How important is the cable between the SUT and phono pre?

I know when using a cable between a MM cartridge and the phono pre it's very important to take into account the capacitance of the cable for cartridge loading.

I don't recall seeing a discussion on the importance of using low capacitance cables between a SUT and  phono pre.  

I picked up a Denon Au-340 to replace my Denon AU-320 in my system and the AU-320 has built in cables that run to the phono pre, hence my question.

Is there a way to figure out the capacitance requirement for this cable or is it not that important? Will a good shielded cable work fine?

I don't want suggestions on some high dollar cables, that will never happen. I have about 15 or 20 pairs of cables that I picked up over the years, I can always go through the pile and measure the capacitance if necessary.





My laymans understanding of the scenario is that because the MC transformer converts high current low voltage LOMC to a higher voltage low current signal exiting the transformer an interconnect with high capacitance between the transformer and MM phono is more prone to noise intrusion.
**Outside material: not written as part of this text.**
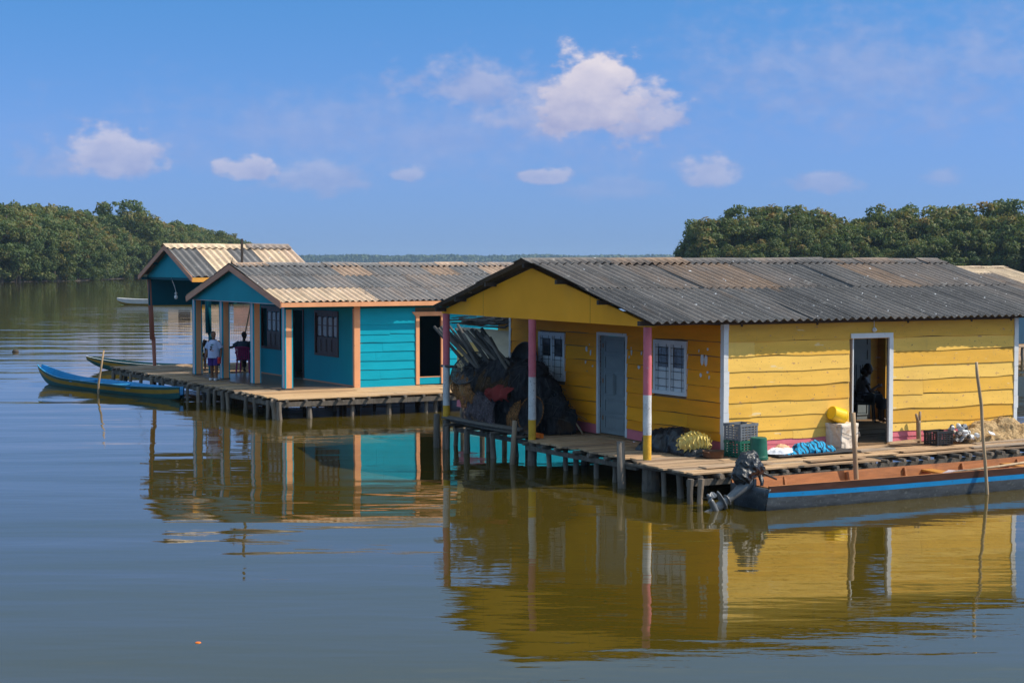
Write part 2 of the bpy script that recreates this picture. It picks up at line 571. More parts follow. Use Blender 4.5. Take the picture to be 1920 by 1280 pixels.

Would love to see a cite with a detailed technical explanation.

You are looking too deep into it.  This is the simplest basic transformer theory and the simple ideal transformer model is all that is required.  The problem you are having is assuming the load is a resistance but in reality it is an impedance which can be any combination of R, L or C.  By the time you get into the models that include external capacitive loads, the concern is more about how that capacitance interacts with the internal R,L and C of the transformer and not how it reflect back to the source.


No, that's not the problem I was having.  Worked through it with a friend and see that I was not correct.  Regardless, something that actually explains it would be beneficial.  I like to enhance my understanding of things, not just parrot what someone says because they said it. 

However, transformers do not reflect secondary load C to the primary.   


Transformers transform impedance and impedance includes capacitance. However, things are not as simple as just that. You have to also consider how a parallel capacitance interacts with the inductance of the transformer- and here we are talking about a resonance. This is also occurring on the primary side! Of course, I'm saying the same thing that Dave @intactaudio just did in different words.

If your EE friends tell you this isn't a thing, here's an EE that is telling you it is, just FWIW... but 'multiplied back to the source' is only correct in that there is a fractional factor involved, variable with frequency. This is really one reason I stay away from SUTs if I can help it 😁

As a general rule of thumb, the best advice is to use low capacitance cables. If you do this right, the electrical resonances involved will be so high that on the cartridge side it will be well outside the transformer's bandwidth. If loaded properly on the secondary side (such that there is no ringing) again you're off the hook. At any rate don't think for a minute that the loading on the secondary side (including capacitive effects) can't be measured on the primary side!